Exercise
Only the number is wanted: count the lines that include the word "this".

START Recorded information

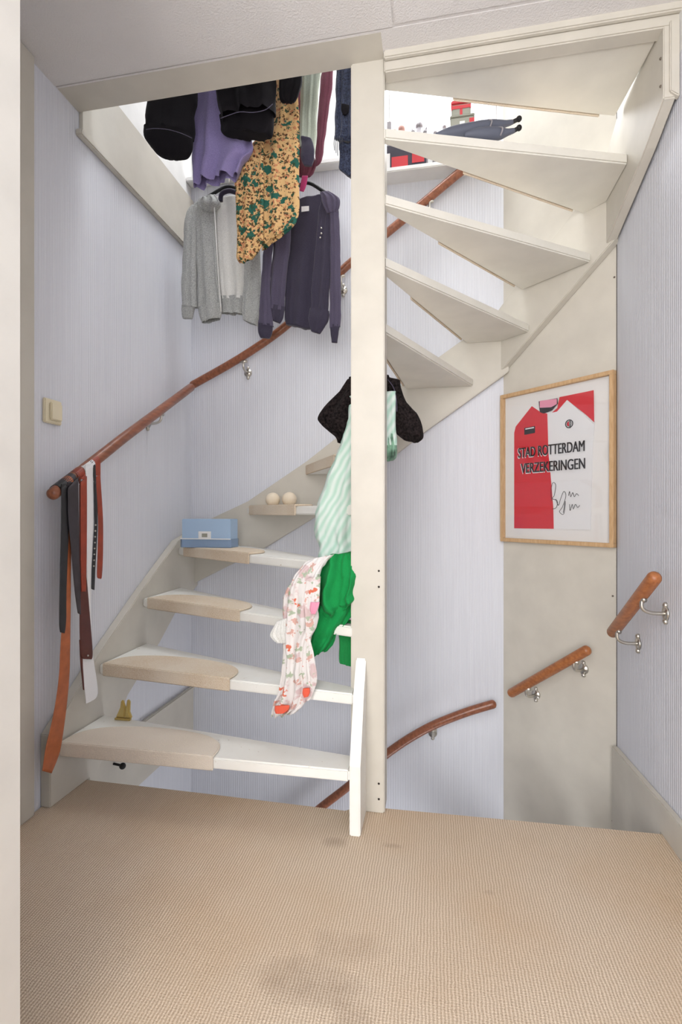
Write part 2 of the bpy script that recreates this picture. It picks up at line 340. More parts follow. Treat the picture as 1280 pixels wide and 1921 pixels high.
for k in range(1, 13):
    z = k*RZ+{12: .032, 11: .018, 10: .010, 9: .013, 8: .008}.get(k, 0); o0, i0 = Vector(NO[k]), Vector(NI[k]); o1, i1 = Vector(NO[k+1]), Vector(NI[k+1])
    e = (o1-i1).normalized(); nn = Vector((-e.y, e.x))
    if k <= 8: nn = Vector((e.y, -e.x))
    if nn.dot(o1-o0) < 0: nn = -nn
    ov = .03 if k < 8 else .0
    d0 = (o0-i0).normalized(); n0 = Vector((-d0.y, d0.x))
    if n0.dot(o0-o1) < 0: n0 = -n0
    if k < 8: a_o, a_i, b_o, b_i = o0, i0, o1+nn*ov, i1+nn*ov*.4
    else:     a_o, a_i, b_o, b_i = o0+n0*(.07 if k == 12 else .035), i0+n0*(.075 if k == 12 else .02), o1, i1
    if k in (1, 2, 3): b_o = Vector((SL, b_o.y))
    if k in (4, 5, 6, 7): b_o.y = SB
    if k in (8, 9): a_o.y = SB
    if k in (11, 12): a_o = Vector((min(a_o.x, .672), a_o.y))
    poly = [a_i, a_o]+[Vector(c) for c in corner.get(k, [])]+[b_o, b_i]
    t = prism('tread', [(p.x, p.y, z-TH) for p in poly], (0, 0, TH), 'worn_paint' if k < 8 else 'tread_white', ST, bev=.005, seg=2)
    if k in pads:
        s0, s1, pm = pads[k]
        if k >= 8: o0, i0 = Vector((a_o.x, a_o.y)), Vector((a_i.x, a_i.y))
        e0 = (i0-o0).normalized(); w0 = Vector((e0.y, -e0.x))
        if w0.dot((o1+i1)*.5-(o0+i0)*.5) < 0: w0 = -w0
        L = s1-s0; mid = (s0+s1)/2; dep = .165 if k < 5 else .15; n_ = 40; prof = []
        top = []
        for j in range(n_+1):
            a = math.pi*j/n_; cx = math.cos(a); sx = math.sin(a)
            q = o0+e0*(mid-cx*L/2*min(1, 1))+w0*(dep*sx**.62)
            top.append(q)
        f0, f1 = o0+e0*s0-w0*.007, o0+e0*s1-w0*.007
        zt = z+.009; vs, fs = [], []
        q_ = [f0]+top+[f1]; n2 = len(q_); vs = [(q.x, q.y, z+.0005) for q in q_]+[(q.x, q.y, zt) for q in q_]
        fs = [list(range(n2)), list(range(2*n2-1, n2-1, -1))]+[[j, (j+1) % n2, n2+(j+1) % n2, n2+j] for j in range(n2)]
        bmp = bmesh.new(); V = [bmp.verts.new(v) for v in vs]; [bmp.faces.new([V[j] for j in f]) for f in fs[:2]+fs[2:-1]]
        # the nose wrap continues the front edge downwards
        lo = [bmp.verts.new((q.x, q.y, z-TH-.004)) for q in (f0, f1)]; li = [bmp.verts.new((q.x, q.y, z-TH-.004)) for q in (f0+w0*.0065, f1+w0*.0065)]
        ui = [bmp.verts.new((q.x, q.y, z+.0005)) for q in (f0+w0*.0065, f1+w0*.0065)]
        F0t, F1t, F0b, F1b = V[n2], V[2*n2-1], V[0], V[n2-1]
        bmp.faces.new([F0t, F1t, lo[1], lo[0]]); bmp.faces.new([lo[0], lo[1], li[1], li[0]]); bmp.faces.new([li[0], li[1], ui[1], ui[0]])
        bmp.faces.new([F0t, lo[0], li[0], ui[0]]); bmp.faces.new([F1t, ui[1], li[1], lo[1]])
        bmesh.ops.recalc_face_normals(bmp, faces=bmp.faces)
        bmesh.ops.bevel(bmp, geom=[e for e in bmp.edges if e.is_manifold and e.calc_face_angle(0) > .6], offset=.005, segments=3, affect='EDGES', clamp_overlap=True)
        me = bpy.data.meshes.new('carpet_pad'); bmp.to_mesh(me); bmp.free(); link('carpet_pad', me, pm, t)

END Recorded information
START Recorded information

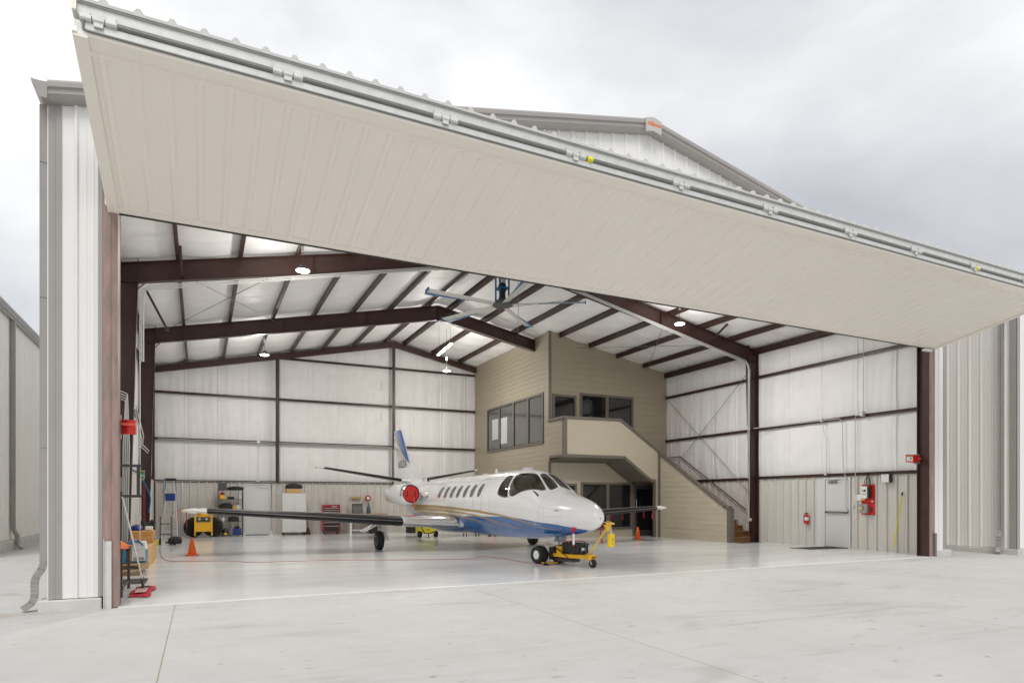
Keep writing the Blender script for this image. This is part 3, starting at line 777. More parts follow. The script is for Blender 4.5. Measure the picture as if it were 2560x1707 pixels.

END Recorded information

The response
2